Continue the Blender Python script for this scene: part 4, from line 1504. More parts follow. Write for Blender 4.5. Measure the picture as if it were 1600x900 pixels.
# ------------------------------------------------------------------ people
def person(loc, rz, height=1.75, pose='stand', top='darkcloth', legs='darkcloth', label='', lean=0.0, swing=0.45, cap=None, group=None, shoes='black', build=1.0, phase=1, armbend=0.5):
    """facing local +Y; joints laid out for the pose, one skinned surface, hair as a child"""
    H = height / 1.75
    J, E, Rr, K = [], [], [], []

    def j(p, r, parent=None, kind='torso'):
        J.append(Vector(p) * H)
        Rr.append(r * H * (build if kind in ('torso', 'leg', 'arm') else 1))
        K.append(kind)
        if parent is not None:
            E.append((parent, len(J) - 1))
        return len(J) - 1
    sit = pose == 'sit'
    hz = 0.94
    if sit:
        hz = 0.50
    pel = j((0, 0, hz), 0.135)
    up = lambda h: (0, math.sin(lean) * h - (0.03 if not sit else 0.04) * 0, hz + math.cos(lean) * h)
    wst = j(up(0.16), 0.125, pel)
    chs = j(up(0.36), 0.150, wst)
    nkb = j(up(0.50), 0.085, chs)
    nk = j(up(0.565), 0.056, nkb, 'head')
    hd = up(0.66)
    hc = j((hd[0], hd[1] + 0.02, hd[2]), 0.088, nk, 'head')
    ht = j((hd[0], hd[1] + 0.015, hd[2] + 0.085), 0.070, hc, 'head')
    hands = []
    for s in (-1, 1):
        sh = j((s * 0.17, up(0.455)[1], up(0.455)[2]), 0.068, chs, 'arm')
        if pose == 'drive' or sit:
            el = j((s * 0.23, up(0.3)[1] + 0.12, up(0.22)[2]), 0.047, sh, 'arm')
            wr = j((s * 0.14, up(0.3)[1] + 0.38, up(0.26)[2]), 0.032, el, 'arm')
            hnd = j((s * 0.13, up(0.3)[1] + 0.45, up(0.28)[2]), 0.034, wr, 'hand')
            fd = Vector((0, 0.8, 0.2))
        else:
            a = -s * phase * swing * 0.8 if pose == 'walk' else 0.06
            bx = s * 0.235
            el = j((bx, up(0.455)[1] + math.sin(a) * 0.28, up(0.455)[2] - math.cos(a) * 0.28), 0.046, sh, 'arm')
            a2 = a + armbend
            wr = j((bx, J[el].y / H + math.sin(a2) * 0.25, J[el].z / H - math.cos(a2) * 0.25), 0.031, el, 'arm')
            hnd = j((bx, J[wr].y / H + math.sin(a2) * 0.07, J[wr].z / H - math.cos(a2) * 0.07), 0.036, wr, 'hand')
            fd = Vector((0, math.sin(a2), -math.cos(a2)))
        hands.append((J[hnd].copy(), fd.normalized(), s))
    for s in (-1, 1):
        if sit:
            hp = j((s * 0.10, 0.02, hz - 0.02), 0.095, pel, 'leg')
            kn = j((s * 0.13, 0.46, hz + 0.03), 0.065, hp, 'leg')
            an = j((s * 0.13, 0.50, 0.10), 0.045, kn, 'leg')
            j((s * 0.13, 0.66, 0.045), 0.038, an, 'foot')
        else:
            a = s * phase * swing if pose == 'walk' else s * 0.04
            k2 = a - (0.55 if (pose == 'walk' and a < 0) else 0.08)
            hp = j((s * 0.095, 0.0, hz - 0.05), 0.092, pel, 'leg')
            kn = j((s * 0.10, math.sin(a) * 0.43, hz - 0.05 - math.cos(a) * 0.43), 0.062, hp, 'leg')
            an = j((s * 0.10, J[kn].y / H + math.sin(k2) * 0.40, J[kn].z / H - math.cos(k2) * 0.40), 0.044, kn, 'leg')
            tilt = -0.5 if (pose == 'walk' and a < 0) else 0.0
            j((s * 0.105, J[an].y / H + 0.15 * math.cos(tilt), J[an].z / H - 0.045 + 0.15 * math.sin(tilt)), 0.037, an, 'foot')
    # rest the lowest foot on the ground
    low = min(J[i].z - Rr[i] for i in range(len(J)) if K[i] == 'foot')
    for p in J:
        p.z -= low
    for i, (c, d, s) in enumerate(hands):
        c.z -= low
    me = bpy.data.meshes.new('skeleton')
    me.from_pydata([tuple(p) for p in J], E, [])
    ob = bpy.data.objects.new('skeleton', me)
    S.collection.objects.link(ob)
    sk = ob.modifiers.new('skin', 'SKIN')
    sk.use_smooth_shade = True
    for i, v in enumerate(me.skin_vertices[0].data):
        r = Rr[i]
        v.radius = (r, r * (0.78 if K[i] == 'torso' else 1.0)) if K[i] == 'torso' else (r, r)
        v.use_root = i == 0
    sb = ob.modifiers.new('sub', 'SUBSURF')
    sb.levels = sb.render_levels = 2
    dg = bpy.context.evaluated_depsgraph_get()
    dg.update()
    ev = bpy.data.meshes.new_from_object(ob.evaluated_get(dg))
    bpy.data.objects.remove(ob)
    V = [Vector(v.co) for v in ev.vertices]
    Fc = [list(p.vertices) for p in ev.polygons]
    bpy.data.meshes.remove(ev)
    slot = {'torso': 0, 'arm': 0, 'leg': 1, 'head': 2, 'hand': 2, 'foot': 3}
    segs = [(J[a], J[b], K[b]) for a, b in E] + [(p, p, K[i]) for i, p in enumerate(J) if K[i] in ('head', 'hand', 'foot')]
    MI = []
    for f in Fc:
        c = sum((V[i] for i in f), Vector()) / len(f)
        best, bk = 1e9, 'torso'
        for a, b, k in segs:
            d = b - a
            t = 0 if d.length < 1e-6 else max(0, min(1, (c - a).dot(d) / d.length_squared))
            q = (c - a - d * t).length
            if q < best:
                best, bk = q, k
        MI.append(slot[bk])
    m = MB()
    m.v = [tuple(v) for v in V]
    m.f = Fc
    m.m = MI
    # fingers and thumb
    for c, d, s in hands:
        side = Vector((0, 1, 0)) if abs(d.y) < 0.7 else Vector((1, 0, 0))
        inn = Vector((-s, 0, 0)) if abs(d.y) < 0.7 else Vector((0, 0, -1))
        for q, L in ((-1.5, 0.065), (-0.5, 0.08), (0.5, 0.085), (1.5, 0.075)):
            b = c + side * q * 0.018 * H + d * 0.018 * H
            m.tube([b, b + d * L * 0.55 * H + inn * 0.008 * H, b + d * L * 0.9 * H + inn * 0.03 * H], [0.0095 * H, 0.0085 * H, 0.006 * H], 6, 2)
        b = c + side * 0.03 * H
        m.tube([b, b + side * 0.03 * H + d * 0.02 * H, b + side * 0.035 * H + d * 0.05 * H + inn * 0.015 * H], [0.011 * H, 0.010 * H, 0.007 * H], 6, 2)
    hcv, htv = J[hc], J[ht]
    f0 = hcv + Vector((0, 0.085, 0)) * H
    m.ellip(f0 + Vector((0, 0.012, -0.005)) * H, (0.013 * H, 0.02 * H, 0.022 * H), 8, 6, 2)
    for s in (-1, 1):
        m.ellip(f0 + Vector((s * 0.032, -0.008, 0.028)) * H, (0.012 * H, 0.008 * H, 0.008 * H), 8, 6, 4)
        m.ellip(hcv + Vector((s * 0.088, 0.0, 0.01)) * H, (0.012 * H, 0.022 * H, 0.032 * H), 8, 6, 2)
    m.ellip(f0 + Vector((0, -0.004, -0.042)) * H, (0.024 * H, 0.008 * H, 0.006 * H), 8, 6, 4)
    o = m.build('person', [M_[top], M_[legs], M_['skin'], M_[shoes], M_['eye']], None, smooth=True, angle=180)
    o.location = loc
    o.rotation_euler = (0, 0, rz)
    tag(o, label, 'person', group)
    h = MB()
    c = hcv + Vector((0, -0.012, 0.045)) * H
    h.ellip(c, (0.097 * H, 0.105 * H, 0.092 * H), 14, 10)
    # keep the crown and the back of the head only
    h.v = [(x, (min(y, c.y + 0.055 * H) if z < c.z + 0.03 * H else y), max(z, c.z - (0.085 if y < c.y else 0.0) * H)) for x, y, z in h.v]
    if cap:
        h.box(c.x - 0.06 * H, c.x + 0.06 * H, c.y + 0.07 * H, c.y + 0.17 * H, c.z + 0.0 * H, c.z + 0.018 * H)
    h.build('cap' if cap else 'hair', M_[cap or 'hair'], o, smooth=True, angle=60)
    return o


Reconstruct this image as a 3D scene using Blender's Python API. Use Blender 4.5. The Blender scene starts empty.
========================
» Stated problem: Pick each line holding the word "this" out of the listing.

» Exercise solution:
Continue the Blender Python script for this scene: part 4, from line 1504. More parts follow. Write for Blender 4.5. Measure the picture as if it were 1600x900 pixels.
Reconstruct this image as a 3D scene using Blender's Python API. Use Blender 4.5. The Blender scene starts empty.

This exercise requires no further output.